Sometimes I find it hard to know when to automate some process. Sometimes, I find legitimate automation ideas too hard for me to implement. Sometimes, like with this blog, I enjoy the process of doing the task and all it’s warty sub-tasks.

For some things, like banking, I don’t want some tool clumsily accessing my bank’s byzantine API just so that I don’t have to manually enter transactions into my ledger file. Sure, there are easy tools like aqbanking that make the process easier, but I’m kind of paranoid about money. Something about automating this process seems wrong or at the very least, fraught with danger.

There are times where automation just doesn’t make sense. I don’t need a ‘smart’ scale to automatically report to my phone/cloud/whatever to track my weight. I can just enter it. It’s not hard. The same goes with a lot of home automation. I don’t need lights automatically turning on and off, or coffee systems to brew before I wake up. The things I want automated are the drudgery stuff: vacuuming floors, doing laundry and cleaning dishes. I have one of those already, and it’s great. Best Christmas gift we’ve bought ourselves 4 years running.

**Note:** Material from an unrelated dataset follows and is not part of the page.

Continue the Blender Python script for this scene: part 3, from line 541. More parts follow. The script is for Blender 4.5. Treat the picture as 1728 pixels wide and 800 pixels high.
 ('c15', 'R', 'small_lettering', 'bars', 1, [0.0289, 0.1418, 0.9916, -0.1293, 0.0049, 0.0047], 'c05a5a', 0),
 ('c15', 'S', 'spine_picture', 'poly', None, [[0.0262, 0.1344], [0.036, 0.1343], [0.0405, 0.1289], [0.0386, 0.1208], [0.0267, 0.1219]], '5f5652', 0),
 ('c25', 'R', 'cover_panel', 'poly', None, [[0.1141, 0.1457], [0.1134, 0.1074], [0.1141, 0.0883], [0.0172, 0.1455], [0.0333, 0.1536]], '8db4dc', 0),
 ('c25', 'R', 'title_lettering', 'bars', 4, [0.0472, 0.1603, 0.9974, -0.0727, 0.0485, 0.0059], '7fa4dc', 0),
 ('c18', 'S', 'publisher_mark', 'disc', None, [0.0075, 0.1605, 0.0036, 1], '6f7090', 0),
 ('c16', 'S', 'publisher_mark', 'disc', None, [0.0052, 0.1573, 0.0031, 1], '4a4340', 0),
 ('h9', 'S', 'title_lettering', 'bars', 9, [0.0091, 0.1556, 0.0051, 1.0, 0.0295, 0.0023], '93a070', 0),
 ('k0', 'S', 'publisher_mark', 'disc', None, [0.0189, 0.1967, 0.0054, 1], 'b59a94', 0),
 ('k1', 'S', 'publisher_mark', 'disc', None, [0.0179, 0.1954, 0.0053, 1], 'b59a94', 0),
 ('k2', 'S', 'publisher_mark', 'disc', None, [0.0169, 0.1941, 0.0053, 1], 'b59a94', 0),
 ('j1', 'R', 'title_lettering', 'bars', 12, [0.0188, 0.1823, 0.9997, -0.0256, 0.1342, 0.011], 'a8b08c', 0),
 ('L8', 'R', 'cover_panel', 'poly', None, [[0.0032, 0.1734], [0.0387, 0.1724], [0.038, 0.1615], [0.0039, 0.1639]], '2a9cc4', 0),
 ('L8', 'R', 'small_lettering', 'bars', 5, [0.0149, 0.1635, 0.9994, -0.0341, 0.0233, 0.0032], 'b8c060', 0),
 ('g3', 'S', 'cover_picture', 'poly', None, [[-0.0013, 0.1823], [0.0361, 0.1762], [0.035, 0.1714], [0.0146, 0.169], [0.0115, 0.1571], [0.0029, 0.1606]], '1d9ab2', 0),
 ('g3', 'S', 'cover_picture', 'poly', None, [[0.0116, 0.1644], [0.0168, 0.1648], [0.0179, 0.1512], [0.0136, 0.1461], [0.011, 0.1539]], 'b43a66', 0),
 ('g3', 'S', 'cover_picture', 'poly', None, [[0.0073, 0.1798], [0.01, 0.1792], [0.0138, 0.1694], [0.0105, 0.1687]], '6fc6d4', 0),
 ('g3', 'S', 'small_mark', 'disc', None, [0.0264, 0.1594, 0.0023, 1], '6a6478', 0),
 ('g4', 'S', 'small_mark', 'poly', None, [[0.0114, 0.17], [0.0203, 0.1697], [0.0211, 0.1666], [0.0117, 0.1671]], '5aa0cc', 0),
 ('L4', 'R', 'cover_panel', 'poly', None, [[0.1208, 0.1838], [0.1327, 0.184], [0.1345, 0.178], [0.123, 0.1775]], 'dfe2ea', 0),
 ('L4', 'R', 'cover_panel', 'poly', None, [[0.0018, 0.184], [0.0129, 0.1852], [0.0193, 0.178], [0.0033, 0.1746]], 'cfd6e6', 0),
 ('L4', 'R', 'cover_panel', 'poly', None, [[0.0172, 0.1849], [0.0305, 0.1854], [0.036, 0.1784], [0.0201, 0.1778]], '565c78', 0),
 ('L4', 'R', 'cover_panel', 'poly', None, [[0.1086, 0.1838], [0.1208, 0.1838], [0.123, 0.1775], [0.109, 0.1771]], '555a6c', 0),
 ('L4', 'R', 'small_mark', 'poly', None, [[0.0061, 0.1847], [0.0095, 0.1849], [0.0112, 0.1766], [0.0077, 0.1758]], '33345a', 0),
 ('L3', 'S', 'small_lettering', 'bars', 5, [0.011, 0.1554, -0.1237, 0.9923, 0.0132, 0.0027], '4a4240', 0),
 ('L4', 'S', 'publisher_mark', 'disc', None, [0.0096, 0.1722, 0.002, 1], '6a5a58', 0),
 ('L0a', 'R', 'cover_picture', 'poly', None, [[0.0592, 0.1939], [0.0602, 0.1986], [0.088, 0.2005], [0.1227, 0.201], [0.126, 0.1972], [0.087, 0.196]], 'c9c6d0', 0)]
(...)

I guess there was a time in which I watched Star Trek and thought “Wow! Wouldn’t it be great if all my needs were just taken care of for me? I didn’t have to do anything?”. Then I got older, and I saw how technology works, and how it doesn’t work, and how it sometimes is out to do more nefarious things without your knowledge. I also know that some of this stuff is just trash. Trash that sells you a thing that beaks or is bricked or obsoleted soon after you buy it because you know: shareholder value. I guess that now that I’m older, and a bit more world weary, I find that not all automation is needed. Sometimes getting up, making my coffee, taking my pills, making breakfast, taking a shower and getting dressed are not wasted time. They’re living. I don’t want my life automated away from me.